The Pope is anything but naive on the Middle East. Lacking imagination, among other things, the MSM lurched between characterizing his trip as piddling ecumenicalism and insidious whitewashing: half acoustic-guitars-and-felt-dove-art, half Tin Drum.
They need to update their templates.
Those genuinely worried about the Pope’s commitments might read _Without Roots_.
typos_r_us calls Benedict XVI a former Nazi. The man was a child when he joined the Hitler Youth, which was compulsory. (That means, typos, that one had to join, otherwise Mom and Dad went to prison. I only explain this because it is apparent that you are dense enough to require an explanation.) He served honorably in the Wehrmacht, (that’s the German army, typos, not Nazi party bodies such as the SS or the SA) which was also compulsory for able-bodied young men, and ended the war as a POW. Neither constitutes being a Nazi, former or otherwise, but are quite consistent with being a young German man in the 1940′s. Buffoons such as yourself, typos, would do better to keep quiet and perhaps their idiocy might then pass unmarked. As it is, thanks for presenting such a target-rich opportunity. And no, I am not Catholic, nor an apologist for the Pope. I do, however, recognize a fool when I see one. Thanks for playing, and make sure you stop on the way out to pick up your lovely parting gifts.
I’m not debating that the Hitler Youth was more or less compulsory for children, those deeds are excusable.
I’m not looking for remorseful gestures either, I don’t care if the pontiff is ashamed, proud or feels absolved from any responsibility.
The Israeli’s rolled out the red carpet, took extreme security measures and welcomed his Holiness with top honors.
Benedict XVI reciprocated with an inciting & commanding declaration to a crowd of Arabs that a 23rd Islamic state be established in the center of Israel.
Exploiting Israel’s safety umbrella to give speeches in support of dismantling the very security barriers that provide Ratzinger his slanderous forum is NAIVE & reveals a lack in evolution from his days of compulsory decision making.
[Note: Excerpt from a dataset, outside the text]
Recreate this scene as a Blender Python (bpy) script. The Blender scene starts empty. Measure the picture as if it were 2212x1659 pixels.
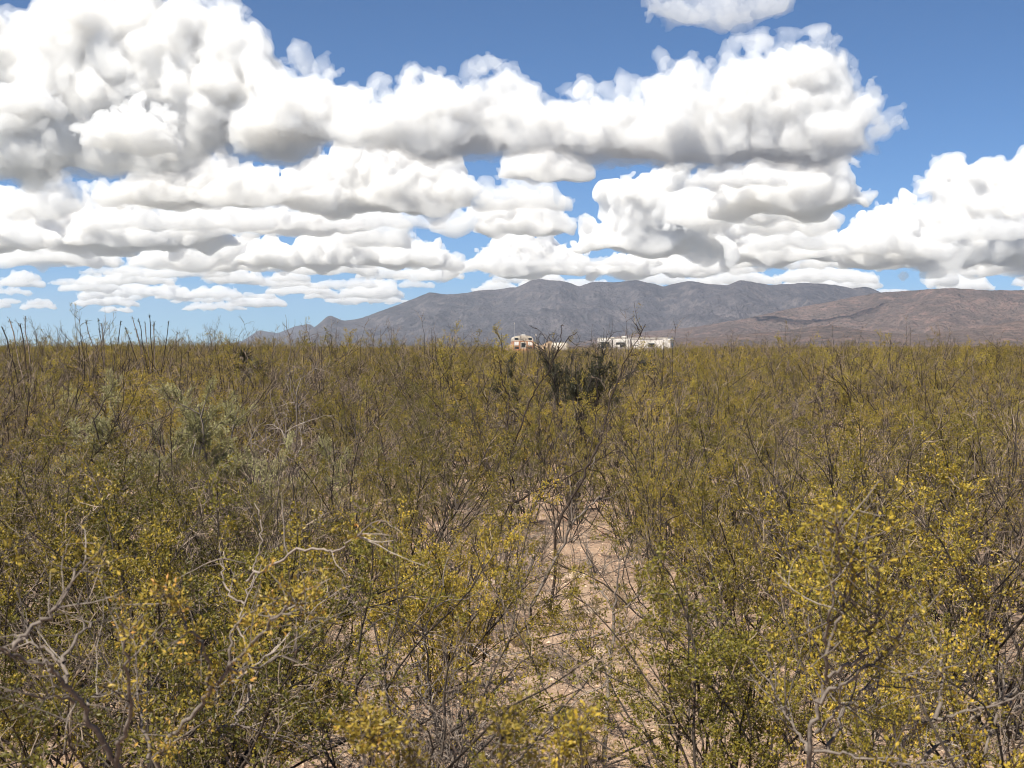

Yeesh. I’ve seen so many insanely crazy muslim leaders that I almost forgot how pleasent and graceful the Pope is. And before anyone says “Hey! Let’s see how’d you act if you were being oppressed by the evil Israeli empire!” Uh, Christians have plenty to be angry over as well. Black Christians in Sudan are being systematically raped, murdered and literally enslaved by arab muslims. Christian villages and churches all across the middle east and several other islamic states around the world are being systematically cleansed through rape, murder and all kinds of other abuses like arresting them for simply carrying Bible’s or congregating privately in a home to worship. And they’re kidnapping and beheading and suicide bombing and gunning down Christians, Jews, Biddhists, Hindus, etc, all around the world every freaking day. Yet Christians still remain calm and peaceful (too much so in my opinion). So don’t give me any crap about Jewish and Christian “oppression”. You islamist apologists make a mockery of the word.